В 1902 году английский экономист Эшли (W. J. Ashley) с тревогой отмечал, что за последние 30 лет в Англии существенно вырос лишь экспорт угля и тех продуктов, производство которых связано с использованием дешёвой неквалифицированной рабочей силы, и что английской промышленности грозит упадок «вследствие научных достижений Германии и методов массового производства, применяемых в Соединённых Штатах». Подобные тревоги были более чем обоснованы, и среди трёх важнейших стран-продуцентов Англия оказывалась перманентно третьей, причём особенно проигрывала двум лидерам в передовых отраслях. США занимали первое место в мире по экспорту автомобилей и станков, Германия – по экспорту электроламп и большинства видов электротехнической аппаратуры.

С одной стороны, Англия казалась вечным колоссом, способным указывать даже Соединённым Штатам Америки. Ценные бумаги, вложенные в английские колонии, к 1913 году приносили их владельцам 200 миллионов фунтов стерлингов годового дохода. При этом уровень годового дохода в сто фунтов позволял его получателю – хотя и достаточно скромно – сводить концы с концами.

В то же время «нездоровое» колониальное богатство разъедало основы могущества Британии. Английское золото растекалось по земному шару, а результатом становилась нехватка его для наращивания внутренней мощи. В 1913 году США выплавляли 31,3 миллиона тонн стали, Германия – 17,3, а Англия – всего 7,7 миллионов. Не имея таких колоний, как английские, немцы работали над созданием мощной страны внутри её собственных границ. Англичане же «несли бремя белого человека» по всему свету. В итоге непосредственно Англия утрачивала темпы, новые отрасли промышленности развивались в ней слабо, медленно – в отличие от Германии и США.

Соответственно, политика не только Америки, но и Германии постепенно также приобретала империалистический оттенок. Аппетиты у кайзеровской Германии были немалыми, но их трудно было назвать непомерными: аппетит был по экономическому организму Рейха, быстро растущему и нуждающемуся в сырье и рынках сбыта. Причём даже без войны немцы активно завоёвывали мир своим умением работать.

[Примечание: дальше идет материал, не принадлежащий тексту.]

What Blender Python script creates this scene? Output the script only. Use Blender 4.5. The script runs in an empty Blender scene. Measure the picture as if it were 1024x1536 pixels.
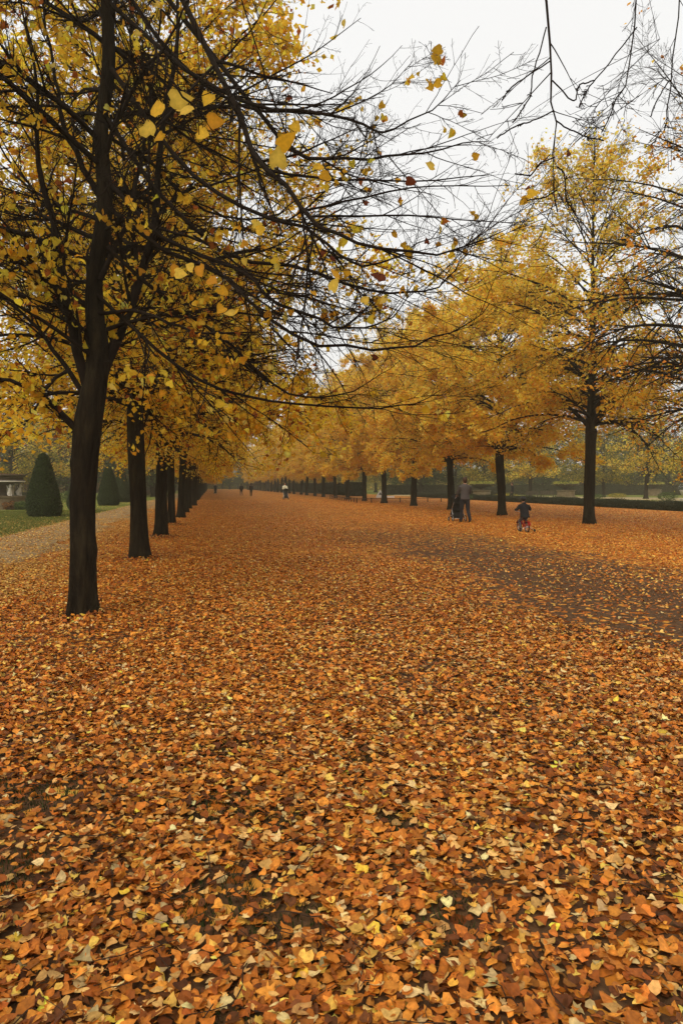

Русский дипломат Николай Николаевич Шебеко докладывал в 1911 году в МИД о планах развития Багдадской железной дороги:

«В настоящем своём фазисе сооружаемый путь представляет уже прекрасный сбыт для изделий германских фабрик и заводов, так как весь железостроительный материал доставляется из Германии. В будущем законченном виде дорога даст возможность германской промышленности наводнить своими продуктами Малую Азию, Сирию и Месопотамию, а по окончании линии Багдад-Ханекин-Тегеран также и Персию».

Эти пути на Восток немцы, в отличие от англичан, пролагали не огнём пушек и сталью мечей, а огнём домен и рельсовой сталью! У пангерманской идеологии были убедительные материальные обоснования.

Давний конфликт немцев и французов, подогретый отторжением у Франции Эльзаса и Восточной Лотарингии после франко-прусской войны 1870–1871 годов, накладывался на новый конфликт империалистических интересов Германской и Британской империй и уже в ближней перспективе обуславливал образование англо-французской Антанты. (России здесь заранее была обеспечена роль пристяжной, а точнее, «рабочей» лошади.)